Review: Reading Connolly’s latest Parker novel was disappointing and frustrating.  In The Whisperers, every time Connolly introduces a character (no matter if it’s a minor or major character) he feels the need to give the character’s back-story before returning to the real plot.  So many tangents eventually become annoying.  Furthermore, it’s almost as if he’s afraid to really write the supernatural parts because he knows it may frighten away new readers to the series.  So he disguises it within the folds of different narratives until he has no choice but to confront it.

While I celebrated the return of the Collector, Parker’s voice was very passive in this latest thriller.  Too much of it was Connelly’s research into post-traumatic stress disorder and its effects on soldiers returning from Iraq.  Just before the release of this book, Connolly posted a telling article to his blog, wondering whether he’s jumped the shark?  Having read all of his Charlie Parker series, I’d have to say: Yes.

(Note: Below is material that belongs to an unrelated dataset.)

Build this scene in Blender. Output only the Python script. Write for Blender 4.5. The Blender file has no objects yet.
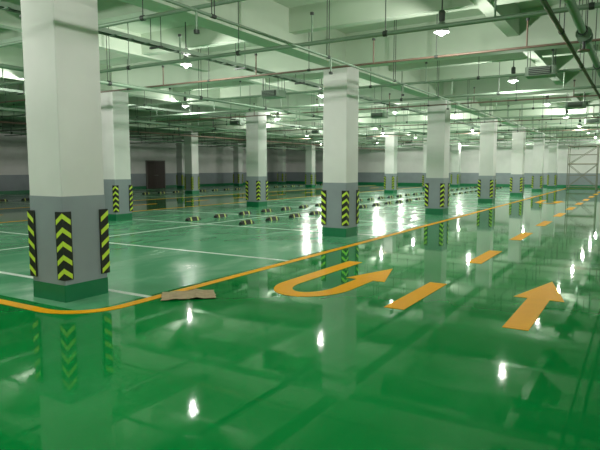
import bpy, math, random
from mathutils import Vector, Matrix
random.seed(4)
S = bpy.context.scene
S.view_settings.view_transform = 'Standard'

# world axes: X = -v (right), Y = u (down the driving lane)
# ------------------------------------------------------------ materials
def mat(name, col, rough=0.6, metal=0.0, emit=None, es=0.0, noise=0.0, nscale=3.0, coat=0.0, bump=0.0, spec=.5):
    m = bpy.data.materials.new(name); m.use_nodes = True
    nt = m.node_tree; b = nt.nodes['Principled BSDF']
    b.inputs['Base Color'].default_value = (*col, 1)
    b.inputs['Roughness'].default_value = rough
    b.inputs['Metallic'].default_value = metal
    b.inputs['Coat Weight'].default_value = coat
    b.inputs['Specular IOR Level'].default_value = spec
    if emit:
        b.inputs['Emission Color'].default_value = (*emit, 1)
        b.inputs['Emission Strength'].default_value = es
    if noise > 0:
        g = nt.nodes.new('ShaderNodeNewGeometry')
        n = nt.nodes.new('ShaderNodeTexNoise'); n.inputs['Scale'].default_value = nscale
        n.inputs['Detail'].default_value = 5
        nt.links.new(g.outputs['Position'], n.inputs['Vector'])
        r = nt.nodes.new('ShaderNodeValToRGB')
        r.color_ramp.elements[0].position = .3; r.color_ramp.elements[1].position = .7
        r.color_ramp.elements[0].color = (*[c*(1-noise) for c in col], 1)
        r.color_ramp.elements[1].color = (*[min(1, c*(1+noise*.5)) for c in col], 1)
        nt.links.new(n.outputs['Fac'], r.inputs['Fac'])
        nt.links.new(r.outputs['Color'], b.inputs['Base Color'])
    return m

def floor_mat(name, ca, cb, dust, ra, rb, spec, dcol):
    m = bpy.data.materials.new(name); m.use_nodes = True
    nt = m.node_tree; N = nt.nodes; L = nt.links; b = N['Principled BSDF']
    g = N.new('ShaderNodeNewGeometry')
    n1 = N.new('ShaderNodeTexNoise'); n1.inputs['Scale'].default_value = .7; n1.inputs['Detail'].default_value = 4
    L.new(g.outputs['Position'], n1.inputs['Vector'])
    r1 = N.new('ShaderNodeValToRGB')
    r1.color_ramp.elements[0].position = .3; r1.color_ramp.elements[0].color = (*ca, 1)
    r1.color_ramp.elements[1].position = .75; r1.color_ramp.elements[1].color = (*cb, 1)
    L.new(n1.outputs['Fac'], r1.inputs['Fac'])
    mp = N.new('ShaderNodeMapping'); mp.inputs['Scale'].default_value = (1.2, .6, 1); mp.inputs['Rotation'].default_value = (0, 0, .5)
    L.new(g.outputs['Position'], mp.inputs['Vector'])
    n2 = N.new('ShaderNodeTexNoise'); n2.inputs['Scale'].default_value = 1.1; n2.inputs['Detail'].default_value = 8
    n2.inputs['Roughness'].default_value = .6; n2.inputs['Distortion'].default_value = .5
    L.new(mp.outputs['Vector'], n2.inputs['Vector'])
    r2 = N.new('ShaderNodeValToRGB')
    r2.color_ramp.elements[0].position = .5; r2.color_ramp.elements[0].color = (0, 0, 0, 1)
    r2.color_ramp.elements[1].position = .85; r2.color_ramp.elements[1].color = (dust, dust, dust, 1)
    L.new(n2.outputs['Fac'], r2.inputs['Fac'])
    mx = N.new('ShaderNodeMixRGB'); mx.inputs['Color2'].default_value = (*dcol, 1)
    L.new(r2.outputs['Color'], mx.inputs['Fac']); L.new(r1.outputs['Color'], mx.inputs['Color1'])
    L.new(mx.outputs['Color'], b.inputs['Base Color'])
    r3 = N.new('ShaderNodeMapRange'); r3.inputs['From Min'].default_value = .4; r3.inputs['From Max'].default_value = .75
    r3.inputs['To Min'].default_value = ra; r3.inputs['To Max'].default_value = rb
    L.new(n2.outputs['Fac'], r3.inputs['Value']); L.new(r3.outputs['Result'], b.inputs['Roughness'])
    n3 = N.new('ShaderNodeTexNoise'); n3.inputs['Scale'].default_value = 4; n3.inputs['Detail'].default_value = 1
    L.new(g.outputs['Position'], n3.inputs['Vector'])
    bp = N.new('ShaderNodeBump'); bp.inputs['Strength'].default_value = .02; bp.inputs['Distance'].default_value = .01
    L.new(n3.outputs['Fac'], bp.inputs['Height']); L.new(bp.outputs['Normal'], b.inputs['Normal'])
    b.inputs['IOR'].default_value = 1.5
    b.inputs['Specular IOR Level'].default_value = spec
    return m

M_floor = floor_mat('green_epoxy', (.001, .22, .042), (.003, .27, .055), .12, .03, .06, .15, (.2, .5, .3))
M_bay = floor_mat('green_epoxy_bay_sheen', (.09, .36, .18), (.15, .45, .26), .6, .14, .30, .25, (.45, .62, .5))  # dusty bay epoxy, made paler: bright floor reflections put into the colour
M_white = mat('white_paint_wall', (.82, .79, .79), .7, noise=.06, nscale=1.2)
M_ceil = mat('ceiling_paint', (.60, .68, .57), .75, noise=.10, nscale=.6)
M_grey = mat('grey_dado_paint', (.31, .34, .38), .55, noise=.08, nscale=2)
M_greenp = mat('green_base_paint', (.01, .20, .08), .35, noise=.1)
M_black = mat('black_rubber', (.012, .014, .012), .5)
M_yel = mat('yellow_reflective_glow', (.62, .80, .06), .4, emit=(.6, .8, .05), es=.03)  # chevron yellow; its shine is added as a faint glow, no lamp
M_org = mat('orange_line_paint', (1.0, .43, .01), .5, noise=.04, nscale=6, spec=.04)
M_wline = mat('white_line_paint', (.80, .86, .82), .3, noise=.12, nscale=6, spec=.3)
M_pipe = mat('pipe_galvanized', (.28, .38, .29), .5, .3, noise=.1)
M_red = mat('pipe_red_dull', (.20, .13, .10), .5, noise=.15)
M_dark = mat('dark_metal', (.06, .07, .065), .5, .3)
M_tray = mat('cable_tray_steel', (.30, .38, .31), .5, .3)
M_alu = mat('lamp_reflector', (.35, .38, .35), .4, .5)
M_bulb = mat('lamp_bulb', (1, 1, 1), .3, emit=(.92, 1, .92), es=12)
M_card = mat('cardboard', (.50, .36, .22), .85, noise=.2, nscale=12)
M_door = mat('door_dark', (.05, .03, .025), .5)
M_frame = mat('door_frame', (.14, .12, .11), .5)
M_box = mat('grey_fan_casing', (.34, .42, .35), .5, .2)
M_scaf = mat('scaffold_steel', (.26, .25, .20), .5, .4)
M_plank = mat('scaffold_plank', (.30, .24, .15), .8)
M_wsign = mat('pale_reflective_strip', (.66, .72, .20), .5)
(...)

The Whisperers definitely jumped the shark.  In the background of the series, he’s built a compelling mythos about Charlie Parker’s angelic nature.  Connolly needs to deliver on this promise, which he began to unveil in The Lovers.  Otherwise, loyal fans will know that they’ve been taken for a ride and abandon him.

This is Michael Koryta’s first foray into the supernatural thriller genre. Best known for his excellent hard-boiled mystery series featuring Lincoln Perry, Kortya has switched gears.  First, he wrote the superb thriller, Envy the Night, and won critical acclaim.

Synopsis: It started with a beautiful woman and a challenge. As a gift for her husband, Alyssa Bradford approaches Eric Shaw to make a documentary about her father-in-law, Campbell Bradford, a 95-year-old billionaire whose past is wrapped in mystery. Eric grabs the job even though there are few clues to the man’s past–just the name of his hometown and an antique water bottle he’s kept his entire life.

In Bradford’s hometown, Eric discovers an extraordinary history–a glorious domed hotel where movie stars, presidents, athletes, and mobsters once mingled, and hot springs whose miraculous mineral water cured everything from insomnia to malaria. Neglected for years, the resort has been restored to its former grandeur just in time for Eric’s stay.

Just hours after his arrival, Eric experiences a frighteningly vivid vision. As the days pass, the frequency and intensity of his hallucinations increase and draw Eric deeper into the town’s dark history. He discovers that something besides the hotel has been restored–a long-forgotten evil that will stop at nothing to regain its lost glory. Brilliantly imagined and terrifyingly real, So Cold the River is a tale of irresistible suspense with a racing, unstoppable current.

Review: This summer, Koryta released So Cold the River, which is neither suspenseful nor a thrilling. I was very disappointed in other reviewers, who thought that this story was “creepy” or “scary.”  If you’ve read Stephen King or Dean Koontz, you’re left wondering what part were they talking about?

Protagonist Eric Shaw has always had a tenuous hold on the past.  He gets gut feelings about violent incidents that have happened in the past. On a videography assignment in Indiana, he looks into the childhood past of Chicago billionaire, Campbell Bradford.  Not only does Eric travel to Bradford’s childhood home, but he also drinks from a mysterious, old bottle in the billionaire’s possession.  At first, the strange liquid is repulsive, but then it tastes sweet, giving Eric visions of the past and taking him on a journey that will help him solve the mystery of the billionaire’s past.

While the first chapter entices you to read on, later chapters leave you wanting.  Even though Eric has this mysterious gift to see past events, he isn’t quite likable.  However, my main problem with the book is the way the story is told in the third-person from three different perspectives: Eric Shaw, the bad guy, and an old woman.  Instead of the unoriginal switching back and forth between the good guy and the bad guy, Koryta adds the perspective of an elderly woman, which I first thought was clever.   Unfortunately, her passages didn’t add to the pace or the suspense. In the end, I wondered why she was such a pivotal character.

Although I was very impressed with Koryta’s first action thriller, Envy the Night, So Cold the River fails miserably as a supernatural thriller.  Nevertheless, if he continues to develop the Lincoln Perry series, I can easily see him as the worthy successor to Dennis Lehane.